Азы и то, что, чем лучше живет человек, тем больше ему не хватает. Всякая элита стремится к росту как количественному, так и, тем более, качественному. У кого в жизни не было автомобиля, тот, как правило, вполне равнодушен к последней модели "мерседеса" или "субару". Но вот тот, у кого "мерседес" устарел, ради новенького готов и сам попотеть, и других приголубить. Долговой ямой, фальшивыми авизо, заточкой под ребро или чем еще — это уже в зависимости от природного темперамента.
На заре человечества антураж был несколько иным, но психология — той же самой.
Между тем после первых блестящих успехов ситуация стабилизировалась и даже кое в чем пошла вспять (например, в месопотамском сельском хозяйстве искусственное орошение, наконец-то досыта накормившее этот регион и, по сути, породившее всю тамошнюю цивилизацию, быстро привело к засолению почв и, скажем, пшеница перестала расти, ее пришлось заменять менее ценным ячменем). Все принципиальные изобретения той эпохи были уже сделаны, стремительный рост производительности труда остановился. Вызванный ростом благосостояния недавно скачкообразный рост юридически свободного населения тоже остановился, стало быть, стабилизировалась численность эксплуатируемых; более того, рост городов с сопутствующими им скученностью и антисанитарией вызвал взрыв эпидемий, а, стало быть, периодические сокращения населения. И из раба больше было не выжать, уже всё выжали. И взять новых рабов внутри страны было неоткуда.
Поэтому каждому из возникших государств приходилось искать дополнительные источники дохода вне собственных границ.
Собственно, таких источников было всего три. Это прямое военное вторжение-набег с ограблением, уводом пленных в рабство и наложением даней. Это аннексия чужой территории с полным уничтожением местной элиты, так, чтобы производимые на данной территории продукты шли исключительно элите-захватчице. И это паразитирование на тогдашней международной коммерции: захват торговых путей с целью взимания головокружительных пошлин, ограбление городов — перевалочных баз и складов торговли, превращение внешней торговли во внутреннюю и навязывание неэквивалентного обмена продуктов своей страны на продукты страны завоеванной — те, которых своя страна в силу природных или каких-либо иных условий не имеет и произвести не может.

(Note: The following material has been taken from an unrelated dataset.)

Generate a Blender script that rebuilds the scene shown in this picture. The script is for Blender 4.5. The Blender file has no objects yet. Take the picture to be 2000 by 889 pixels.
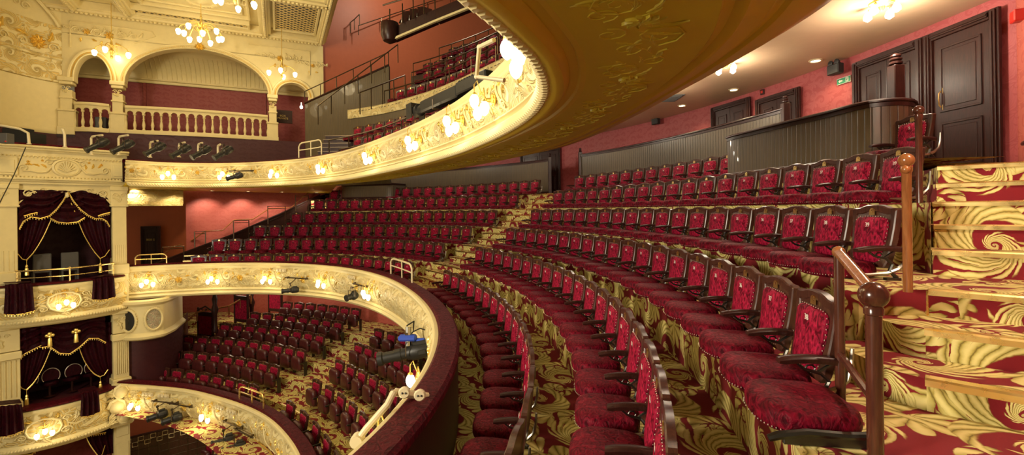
import bpy, math, random
from mathutils import Vector, Matrix
random.seed(7)
R_ = math.radians
scene = bpy.context.scene
col = scene.collection
# ------------------------------------------------------------------ camera
F_, CX, HY, ROLL = 915.0, 1000.0, 408.9, 0.0132
cam = bpy.data.cameras.new('camera'); camo = bpy.data.objects.new('camera', cam); col.objects.link(camo)
cam.sensor_width = 36.0; cam.lens = F_ / 2000 * 36; cam.clip_start = 0.05; cam.clip_end = 200
cam.shift_y = (HY - 444.5) / 2000 
camo.matrix_world = Matrix(((math.cos(ROLL), math.sin(ROLL), 0, 0), (0, 0, -1, 0), (-math.sin(ROLL), math.cos(ROLL), 0, 0), (0, 0, 0, 1)))
scene.camera = camo
scene.view_settings.view_transform = 'Standard'; scene.view_settings.look = 'None'
scene.view_settings.gamma = 1; scene.view_settings.use_curve_mapping = False
scene.view_settings.exposure = 0.0
# ------------------------------------------------------------------ light levels
W = bpy.data.worlds.new('world'); scene.world = W; W.use_nodes = True
W.node_tree.nodes['Background'].inputs[0].default_value = (1.0, 0.74, 0.40, 1)
W.node_tree.nodes['Background'].inputs[1].default_value = 0.15
WARM = (1.0, 0.77, 0.42); WHITE = (1.0, 0.88, 0.68)
PW = dict(upper=11, dress=12, box=9, chand=42, spot=38, rear=70, roof=800, stage=2000, stairs=230)

def lamp(loc, power, color=WARM, radius=0.06, name='lamp_light'):
    l = bpy.data.lights.new(name, 'POINT'); l.energy = power; l.color = color; l.shadow_soft_size = radius
    o = bpy.data.objects.new(name, l); col.objects.link(o); o.location = loc; return o
def spot(loc, target, power, angle=70, color=WARM, radius=0.05, blend=0.6):
    l = bpy.data.lights.new('downlight_or_fill', 'SPOT'); l.energy = power; l.color = color; l.shadow_soft_size = radius
    l.spot_size = R_(angle); l.spot_blend = blend
    o = bpy.data.objects.new('downlight_or_fill', l); col.objects.link(o); o.location = loc
    o.rotation_euler = (Vector(target) - Vector(loc)).to_track_quat('-Z', 'Y').to_euler(); return o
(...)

Всем этим милым бизнесом занималось всякое из наличных на тот момент государств — по мере сил, разумеется. Сам по себе успех в подобных мероприятиях еще не делал государство империей.
Ключ здесь в пункте третьем, в словах "продукты страны завоеванной, которые своя страна в силу природных условий не имеет и произвести не может".
Были края, славные своим земледелием, были края, славные своим скотоводством, были края, славные своей металлургией. Если какой-либо из них брал под свою руку остальные, и перекраивал их экономику под себя, волей-неволей в рамках одного государства оказывались принципиально разные ландшафты, которые естественным образом, чисто экономически, отнюдь не тяготели друг к другу и своей волей нипочем бы в границах одной страны не оказались.
А на этих разных ландшафтах совершенно неизбежно жили люди разных культур. Не просто разных вероисповеданий — хотя, разумеется, разных! — но куда более далекие друг от друга, чем просто люди, верящие в разных богов. Весь образ их жизни был подчинен разным природным ритмам и разным навыкам. Нам сейчас даже трудно себе вообразить, насколько различны были системы ценностей и весь вообще внутренний мир, весь уклад жизни, все стереотипы поведения тогдашних морехода и горняка, оседлого земледельца и скотовода-кочевника.
И потому тогдашние империи (я сознательно игнорирую здесь империи кочевые, ибо они ни в малейшей степени не являются предшественницами империй нового времени), в отличие от тогдашних королевств, не могли оставлять завоеванные края более или менее автономными организационно и культурно; не могли в обмен на дань и лояльность оставлять власть местным племенным вождям и жрецам. Империя — это всегда попытка создать единую организацию, накрывающую принципиально разные природные и культурные регионы. И только наличие этого удивительного, новаторского, столь же плодоносного, сколь и беспощадного свершения — объединения внутри единой государственной границы и единой административно-правовой системы принципиально различных культур дает возможность говорить именно об империи, а не о королевстве, или как там ни зови ее альтернативу: племенной союз, ном, полис...
Единый календарь там, где каких-то полвека назад была дюжина самостоятельных систем летосчисления — это уже империя. Не рабство и не пропасть между богатыми и бедными, не поголовное доносительство и не самодурство власти, не железная поступь легионов и не грохот танковых армад. Всё это не показатель. А вот единый календарь — да.